Molasses doesn't grow on trees.

It is actually a glandular secretion from a rare creature known as the sugar bear. Which is this - http://www.cerealbinge.com/cblog/wp-content/uploads/2014/09/1970_sugarbear.png and, fortunately, not the poor sap who is father of Honey Boo Boo.

In any event, you don't want to know how the molasses is collected. Black strap is different, as it is pressed from shoelaces harvested from wingtips.

May the cough drops of imagination sooth the sore throat of writer's block.
ossobuco
 
  1  
Reply Wed 9 Dec, 2015 08:55 pm
@jespah,
I notice they don't purvey molasses in honey bear plastic forms. Some kind of economic bias, I take it, at least in the western U.S. We could root out this evil by starting molasses shrub farms.

I suppose you know better..



I hope I don't need a wink thing.
0 Replies
 
George
 
  2  
Reply Thu 10 Dec, 2015 06:52 am
I'm addicted to counseling.
What should I do?
Ragman
 
  1  
Reply Thu 10 Dec, 2015 07:01 am
@George,
... and speaking of addicted:
0 Replies
 
jespah
 
  2  
Reply Thu 10 Dec, 2015 08:00 am
@George,
George wrote:
I'm addicted to counseling.
What should I do?


This is where basket weaving comes in handy.
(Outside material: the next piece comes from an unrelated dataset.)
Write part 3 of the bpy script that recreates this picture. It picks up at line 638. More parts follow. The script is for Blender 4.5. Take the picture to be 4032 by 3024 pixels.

You know, the underwater kind, which is what we learned in school.

May you be visited by the ghost of Melvin Finklestein.
Lordyaswas
 
  2  
Reply Thu 10 Dec, 2015 08:03 am
I washed my kilt on a hot wash and now I can't do a fling with it.

Any suggestions?
George
 
  1  
Reply Thu 10 Dec, 2015 08:16 am
@jespah,
jespah wrote:
. . . May you be visited by the ghost of Melvin Finklestein.
Wasn't that Jacob Marley's stage name?
jespah
 
  2  
Reply Thu 10 Dec, 2015 10:29 am
@Lordyaswas,
Lordyaswas wrote:

I washed my kilt on a hot wash and now I can't do a fling with it.

Any suggestions?


Soak it in haggis for 16 hours. Then either eat it, wear it, or toss it. Your choice.

May your elevator music be danceable.
0 Replies
 
jespah
 
  3  
Reply Thu 10 Dec, 2015 10:36 am
@George,
George wrote:

jespah wrote:
. . . May you be visited by the ghost of Melvin Finklestein.
Wasn't that Jacob Marley's stage name?


The truth is, they're kind of alter egos, as a sort of Superman/Clark Kent deal, except it's not an eyeglasses disguise, it's a hearing aid. This means a transfer of the earpiece, a pause as it's cleaned with hand sanitizer or rubbing alcohol (or Vick's Vap-O-Rub or Thunderbird as sometimes you just gotta use what you've got lying around), then a placement, and a volume adjustment.

By this time, the bad guys are already on a plane to the Cayman Islands and so few miscreants are caught this way. This is why Dickens was never hired by either Marvel or DC.

May your balalaika remain in tune far longer than is normally thought possible.